* **DO THIS**
Copy exactly the lines that run from the top of the listing to the line containing "in range(m_-1): F.append((i0+2*j,i0+2*j+2,i0+2*j+3,i0+2*j+1))", both ends included, and omit the pictures.

* **DATA LINES**
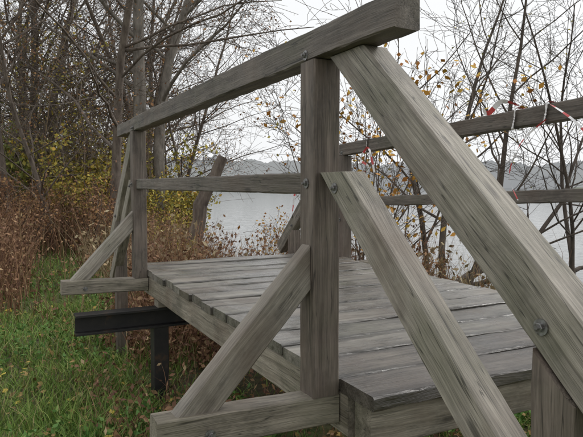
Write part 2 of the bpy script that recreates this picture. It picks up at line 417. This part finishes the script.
# far wooded shore: several staggered ragged tree belts
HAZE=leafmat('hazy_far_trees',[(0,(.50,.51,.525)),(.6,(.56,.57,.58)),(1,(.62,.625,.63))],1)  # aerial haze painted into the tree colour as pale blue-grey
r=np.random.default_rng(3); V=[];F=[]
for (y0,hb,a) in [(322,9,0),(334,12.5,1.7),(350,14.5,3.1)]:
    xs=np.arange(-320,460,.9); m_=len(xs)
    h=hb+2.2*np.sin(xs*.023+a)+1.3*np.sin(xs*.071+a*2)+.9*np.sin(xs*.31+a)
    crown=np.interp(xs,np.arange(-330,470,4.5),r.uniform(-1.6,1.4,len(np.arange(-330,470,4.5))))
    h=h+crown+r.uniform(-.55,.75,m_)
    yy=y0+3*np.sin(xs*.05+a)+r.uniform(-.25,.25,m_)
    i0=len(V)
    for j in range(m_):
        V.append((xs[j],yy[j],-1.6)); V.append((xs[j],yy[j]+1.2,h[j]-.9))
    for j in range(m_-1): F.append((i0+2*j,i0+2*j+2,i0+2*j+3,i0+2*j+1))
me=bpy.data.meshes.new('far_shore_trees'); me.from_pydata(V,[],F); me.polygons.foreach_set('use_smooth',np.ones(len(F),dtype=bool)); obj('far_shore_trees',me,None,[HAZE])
def woods(name,pts,mat,tri,seed,m=90):
    r=np.random.default_rng(seed); V=[]
    for (x,y,h,wd) in pts:
        a=r.uniform(0,6.28,m); rr=np.sqrt(r.uniform(0,1,m)); zz=r.uniform(.0,.9,m)
        prof=np.sqrt(np.clip(1-zz**2.2,0,1))
        c=np.stack([x+np.cos(a)*rr*wd*prof,y+np.sin(a)*rr*wd*prof,zz*h-.5],-1)
        for j in range(3): V.append(c+r.normal(0,tri*(.4+.6*r.random()),(m,3))*np.array([.8,.8,1.1]))
    a3=[np.concatenate(V[j::3]) for j in range(3)]
    vs=np.stack(a3,1).reshape(-1,3); fs=np.arange(len(vs)).reshape(-1,3)
    return npmesh(name,vs,fs,mat)
THK=leafmat('thicket_twigs',[(0,(.2,.165,.145)),(.6,(.3,.25,.21)),(1,(.42,.35,.18))],1)
pts=[]
r=np.random.default_rng(9)
for i in range(150):
    y=r.uniform(35,110); x=-.19*y-r.uniform(3,45); pts.append((x,y,r.uniform(4,8),r.uniform(1.5,3)))
woods('thicket',pts,THK,.32,6)

# ---------------------------------------------------------------- stalk fields
def stalks(name,xy,h,mat,width,lean,leafn=0,lsz=.05,segs=4,seed=1,wig=.02):
    r=np.random.default_rng(seed); m=len(xy); x,y=xy[:,0],xy[:,1]; z=gz(x,y)-.02
    an=r.uniform(0,6.28,m); ln=r.uniform(.2,1,m)*lean; wa=r.uniform(0,3.14,m)
    wv=np.stack([np.cos(wa),np.sin(wa),np.zeros(m)],-1)*width[:,None]
    P=[]
    for i in range(segs+1):
        f=i/segs
        c=np.stack([x+np.cos(an)*ln*h*f**1.8,y+np.sin(an)*ln*h*f**1.8,z+h*f*(1-.25*ln*f)],-1)
        c=c+r.normal(0,1,(m,3))*(wig*h*f)[:,None]
        w=wv*(1-.85*f); P+= [c-w,c+w]
    vs=np.stack(P,1); k=2*(segs+1); base=(np.arange(m)*k)[:,None]
    F=[]
    for i in range(segs): F.append(base+np.array([[2*i,2*i+1,2*i+3,2*i+2]]))
    vs=vs.reshape(-1,3); fs=np.concatenate(F)
    if leafn:
        ii=r.integers(0,m,leafn); f=r.uniform(.25,1,leafn)
        c=np.stack([x[ii]+np.cos(an[ii])*ln[ii]*h[ii]*f**1.8,y[ii]+np.sin(an[ii])*ln[ii]*h[ii]*f**1.8,z[ii]+h[ii]*f*(1-.25*ln[ii]*f)],-1)
        a=r.normal(0,1,(leafn,3)); a/=np.linalg.norm(a,axis=1)[:,None]; b3=np.cross(a,r.normal(0,1,(leafn,3))); b3/=np.linalg.norm(b3,axis=1)[:,None]
        s=r.uniform(.5,1.2,leafn)[:,None]*lsz
        q=np.stack([c,c+a*s*.5+b3*s*.25,c+a*s,c+a*s*.5-b3*s*.25],1).reshape(-1,3)
        lf=np.arange(leafn*4).reshape(-1,4)+len(vs); vs=np.concatenate([vs,q]); fs=np.concatenate([fs,lf])
    return npmesh(name,vs,fs,mat)
def under_bridge(x,y,pad=.05):
    du=(x-O.x)*U.x+(y-O.y)*U.y; dv=(x-O.x)*Vv.x+(y-O.y)*Vv.y
    return (du>-.1)&(du<3.3)&(dv>-pad)&(dv<1.8)
def scatter(n,f,seed,dmax=16):
    r=np.random.default_rng(seed); out=[]
    tot=0
    while tot<n:
        d=1.0+r.random(n*2)**1.5*dmax; t=r.uniform(-.64,.62,n*2)
        x=t*d; y=d
        k=f(x,y,r); q=np.stack([x[k],y[k]],-1); out.append(q); tot+=len(q)
    return np.concatenate(out)[:n]
def patch(x,y): return .5+.5*np.sin(x*2.1+1.7*np.sin(y*1.3))*np.sin(y*1.9+1.1*np.cos(x*1.7))
xy=scatter(64000,lambda x,y,r:(wsd(x,y)<-.2)&(x<2)&(~under_bridge(x,y)|(r.random(len(x))<.2))&(r.random(len(x))<.35+.65*patch(x,y)),11)
hh=np.random.default_rng(1).uniform(.04,.13,len(xy))*(1+.9*patch(xy[:,0]*1.3,xy[:,1]*1.3))
stalks('grass',xy,hh,GRASS,np.full(len(xy),.0026)+.0006*xy[:,1],.9,segs=3,seed=2)
xy=scatter(2300,lambda x,y,r:(wsd(x,y)<-.3)&(y<9)&(patch(x*.8+3,y*.8)>.55),12)
hh=np.random.default_rng(2).uniform(.06,.2,len(xy))
stalks('leafy_weeds',xy,hh,WEED,np.full(len(xy),.002),.8,leafn=20000,lsz=.05,segs=3,seed=3)
r=np.random.default_rng(8)
xy=scatter(9500,lambda x,y,r:(wsd(x,y)<-.1)&(r.random(len(x))<.2+.8*patch(x*.6+2,y*.7)),13); m_=len(xy)
c=np.stack([xy[:,0],xy[:,1],gz(xy[:,0],xy[:,1])+r.uniform(.01,.08,m_)],-1)
a=r.normal(0,1,(m_,3))*np.array([1,1,.35]); a/=np.linalg.norm(a,axis=1)[:,None]
b3=np.cross(a,np.array([0,0,1.])+r.normal(0,.4,(m_,3))); b3/=np.linalg.norm(b3,axis=1)[:,None]
s=r.uniform(.013,.034,m_)[:,None]
q=np.stack([c-a*s,c+b3*s*.6,c+a*s,c-b3*s*.6],1).reshape(-1,3)
npmesh('fallen_leaves',q,np.arange(m_*4).reshape(-1,4),LITTER)
def brushf(x,y,r):
    s=.6*np.sin(y*.9)
    right=(x>-.27*y-.1+s*.3)&(y>5.4+.6*np.sin(x*1.7))&(x<1.6)
    back=(y>10.2+1.0*np.sin(x*1.1))
    edge=(x<-.47*y+s*.3)&(y>6.8)
    sparse=(y>6)&(r.random(len(x))<.04)
    return (wsd(x,y)<.3)&(right|back|edge|sparse)
xy=scatter(10500,brushf,14)
x_,y_=xy[:,0],xy[:,1]
hh=np.random.default_rng(3).uniform(.4,1.4,len(xy))*np.clip((y_-3.5)/4,.35,1)*(1+.3*(x_<-.3*y_)*sstep(8,13,y_))
stalks('dry_brush',xy,hh,DRY,np.full(len(xy),.0035)+.0003*y_,.6,leafn=42000,lsz=.06,seed=4)
xy=scatter(1100,lambda x,y,r:(y>14)&(x<-.23*y),17,26)
hh=np.random.default_rng(6).uniform(2.,6.5,len(xy))
stalks('sapling_thicket',xy,hh,TWIG,np.random.default_rng(7).uniform(.008,.02,len(xy)),.35,leafn=16000,lsz=.10,segs=6,seed=7,wig=.014)
def reedf(x,y,r):
    w=wsd(x,y); return (w>-1.2)&(w<.6)&(x>-3.5)&(x<2.6)&(r.random(len(x))<.25+.75*patch(x*.9,y))
xy=scatter(2600,reedf,15)
hh=np.random.default_rng(4).uniform(.35,1.25,len(xy))
stalks('reed_bed',xy,hh,REED,np.full(len(xy),.005),.55,leafn=3500,lsz=.10,seed=5)
xy=scatter(1500,lambda x,y,r:under_bridge(x,y,.5),16)
stalks('bank_undergrowth',xy,np.random.default_rng(5).uniform(.1,.4,len(xy)),DRY,np.full(len(xy),.003),1.,leafn=3000,lsz=.05,seed=6)

def limb(name,pts,rad,mat,n=10):
    A=Acc(); P=[Vector(p) for p in pts]
    Q=[];R=[]
    for i in range(len(P)-1):
        for k in range(5):
            f=k/5; Q.append(P[i].lerp(P[i+1],f)+Vector((random.gauss(0,.012),random.gauss(0,.012),random.gauss(0,.012)))); R.append((rad[i]+(rad[i+1]-rad[i])*f)*random.uniform(.93,1.07))
    Q.append(P[-1]);R.append(rad[-1]); A.tube(Q,R,n)
    A.f.append(tuple(len(A.v)-n+k for k in range(n)))
    me=bpy.data.meshes.new(name); me.from_pydata(A.v,[],A.f); return obj(name,me,None,[mat])
limb('leaning_dead_trunk',[(-1.80,10,-1.1),(-1.55,10,.3),(-1.18,10.1,1.12)],[.15,.12,.09],BARK)
limb('fallen_log',[(2.0,8.7,-1.2),(2.6,9.2,-1.0),(3.4,9.7,-.62)],[.11,.10,.06],BARKR)
limb('fallen_log',[(4.0,9.4,-1.15),(4.6,10,-.9),(5.4,10.3,-.8)],[.06,.05,.03],BARKR)
limb('fallen_log',[(3.0,10.4,-1.2),(3.6,10.2,-1.05),(4.4,10.6,-1.15)],[.05,.05,.03],BARKR)

# ---------------------------------------------------------------- barrier tape
m,nt,b=newmat('red_white_tape')
uv=N(nt,'ShaderNodeUVMap'); sx=N(nt,'ShaderNodeSeparateXYZ'); L(nt,uv.outputs[0],sx.inputs[0])
mm=N(nt,'ShaderNodeMath',operation='FRACT'); L(nt,sx.outputs[0],mm.inputs[0])
L(nt,ramp(nt,mm.outputs[0],[(0,(.55,.07,.07)),(.4,(.8,.78,.78))],'CONSTANT'),b.inputs['Base Color']); b.inputs['Roughness'].default_value=.35
TAPE=m
def tape(pts,w,tw=2.,per=.16):
    P=[Vector(p) for p in pts]; Q=[]
    for i in range(len(P)-1):
        p0=P[max(i-1,0)];p1=P[i];p2=P[i+1];p3=P[min(i+2,len(P)-1)]
        for k in range(8):
            t=k/8; Q.append(.5*((2*p1)+(-p0+p2)*t+(2*p0-5*p1+4*p2-p3)*t*t+(-p0+3*p1-3*p2+p3)*t**3))
    Q.append(P[-1]); vs=[];us=[];s=0
    for i,q in enumerate(Q):
        if i: s+=(q-Q[i-1]).length
        d=Q[min(i+1,len(Q)-1)]-Q[max(i-1,0)]; a,b2=frame(d); an=s*tw+random.uniform(-.2,.2)
        n_=a*math.cos(an)+b2*math.sin(an); vs+=[(q-n_*w/2)[:],(q+n_*w/2)[:]]; us.append(s/per)
    fs=[(2*i,2*i+1,2*i+3,2*i+2) for i in range(len(Q)-1)]
    me=bpy.data.meshes.new('barrier_tape'); me.from_pydata(vs,[],fs); ul=me.uv_layers.new(name='UVMap')
    for l in me.loops: ul.data[l.index].uv=(us[l.vertex_index//2],l.vertex_index%2)
    obj('barrier_tape',me,None,[TAPE])
RV=1.77
def wrap(u,zc,w=.022):
    pts=[]
    for k in range(9):
        an=k/8*2*math.pi
        pts.append(B(u+k*.01,RV+.05*max(-1,min(1,1.4*math.cos(an))),zc+.058*max(-1,min(1,1.4*math.sin(an)))))
    tape(pts,w,0,.4)
for u_ in (1.02,.80,2.55): wrap(u_,1.01-.04*(u_-.25)+.05)
tape([B(.80,1.71,1.08),B(.6,1.62,.98),B(.45,1.66,.84),B(.2,1.70,.80),B(-.2,1.66,.95)],.012,5)
tape([B(.82,1.70,1.0),B(.95,1.66,.88),B(1.05,1.68,.70),B(1.0,1.7,.55)],.010,8)
tape([B(2.55,1.70,.95),B(2.62,1.68,.85),B(2.5,1.68,.78),B(2.7,1.66,.70)],.018,9)
tape([B(2.55,1.70,.95),B(2.45,1.66,.9),B(2.42,1.68,.74)],.016,7)
tape([B(3.85,1.72,.75),B(3.86,1.7,.5),B(3.9,1.69,.3)],.02,7)
tape([B(1.02,1.71,1.10),B(1.1,1.66,1.13),B(1.18,1.64,1.07),B(1.25,1.66,1.10)],.03,4)

# ---------------------------------------------------------------- light
w=bpy.data.worlds.new('World'); scene.world=w; w.use_nodes=True; nt=w.node_tree
bg=nt.nodes['Background']
sk=N(nt,'ShaderNodeTexSky',sky_type='NISHITA'); sk.sun_disc=False
SE,SR=math.radians(42),math.radians(60)
sk.sun_elevation=SE; sk.sun_rotation=SR; sk.dust_density=5; sk.air_density=1.5
hs=N(nt,'ShaderNodeHueSaturation'); hs.inputs['Saturation'].default_value=.25; L(nt,sk.outputs[0],hs.inputs['Color'])
c=mix(nt,.9,hs.outputs[0],(9.6,9.75,9.9))
L(nt,c,bg.inputs[0]); bg.inputs[1].default_value=.106
sd=bpy.data.lights.new('sun','SUN'); sd.energy=1.3; sd.angle=math.radians(20); sd.color=(1,.97,.92)
so=bpy.data.objects.new('sun',sd); col.objects.link(so)
dirv=Vector((math.sin(SR)*math.cos(SE),math.cos(SR)*math.cos(SE),math.sin(SE)))
so.rotation_euler=dirv.to_track_quat('Z','Y').to_euler()

cd=bpy.data.cameras.new('camera'); cam=bpy.data.objects.new('camera',cd); col.objects.link(cam)
cam.location=(0,0,.64); cam.rotation_euler=(math.radians(90-3.3),0,0)
cd.sensor_width=36; cd.lens=36; cd.clip_start=.05; cd.clip_end=5000
scene.camera=cam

* **ANSWER FOR THE TASK**
Write part 2 of the bpy script that recreates this picture. It picks up at line 417. This part finishes the script.
# far wooded shore: several staggered ragged tree belts
HAZE=leafmat('hazy_far_trees',[(0,(.50,.51,.525)),(.6,(.56,.57,.58)),(1,(.62,.625,.63))],1)  # aerial haze painted into the tree colour as pale blue-grey
r=np.random.default_rng(3); V=[];F=[]
for (y0,hb,a) in [(322,9,0),(334,12.5,1.7),(350,14.5,3.1)]:
    xs=np.arange(-320,460,.9); m_=len(xs)
    h=hb+2.2*np.sin(xs*.023+a)+1.3*np.sin(xs*.071+a*2)+.9*np.sin(xs*.31+a)
    crown=np.interp(xs,np.arange(-330,470,4.5),r.uniform(-1.6,1.4,len(np.arange(-330,470,4.5))))
    h=h+crown+r.uniform(-.55,.75,m_)
    yy=y0+3*np.sin(xs*.05+a)+r.uniform(-.25,.25,m_)
    i0=len(V)
    for j in range(m_):
        V.append((xs[j],yy[j],-1.6)); V.append((xs[j],yy[j]+1.2,h[j]-.9))
    for j in range(m_-1): F.append((i0+2*j,i0+2*j+2,i0+2*j+3,i0+2*j+1))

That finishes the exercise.